Procurada pelo Valor, a Netshoes preferiu não se pronunciar. Em abril do ano passado, quando abriu o capital da companhia, Kumruian disse que havia escolhido a bolsa de Nova York devido ao potencial de maior liquidez para as ações. “Hoje, poucas empresas fazem um trabalho semelhante ao nosso, com comércio eletrônico de moda, artigos esportivos e produtos de beleza. Mas os poucos que fazem o mesmo trabalho estão na Nyse, o que favorece a avaliação do valor de mercado da Netshoes”, afirmou Kumruian no primeiro dia de pregão da companhia.
A companhia não tem conseguido entregar resultados propostos aos investidores na abertura de capital da companhia.
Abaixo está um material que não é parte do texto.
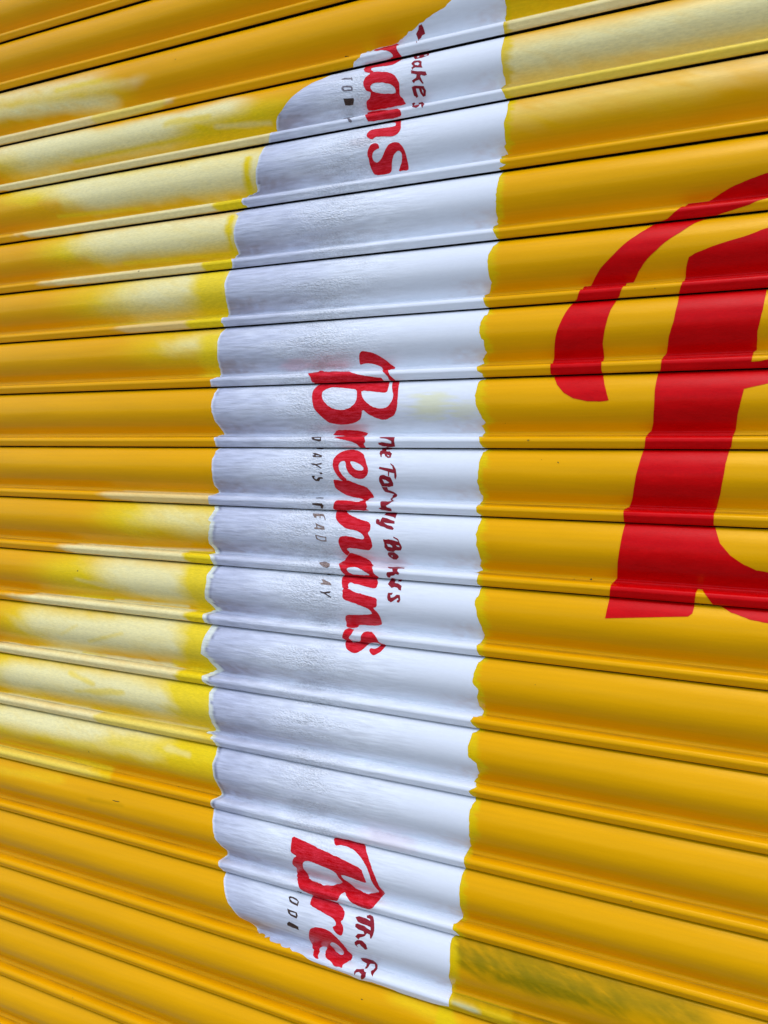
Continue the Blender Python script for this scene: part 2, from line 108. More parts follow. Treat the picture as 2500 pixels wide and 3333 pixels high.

No dia da estreia na bolsa de Nova York, Kumruian, também disse que a captação de recursos com a oferta pública inicial de ações serviria para acelerar planos de investimentos. No foco estavam a expansão dos negócios da Zattini, que representava 10,2% da receita total da companhia, e a ampliação das operações na Argentina e no México, que hoje representavam 10,6% da receita do grupo. “A meta é replicar na Argentina e no México o mesmo nível de desenvolvimento que as operações da companhia possuem atualmente no Brasil”,disse Kumruian na época.
No primeiro trimestre deste ano, a receita no México e na Argentina caiu 4,4%, para R$ 40,7 milhões. A empresa não divulgou dados de vendas da Zattini. As vendas brutas totais no Brasil tiveram incremento de 1,4%, para R$ 360,4 milhões.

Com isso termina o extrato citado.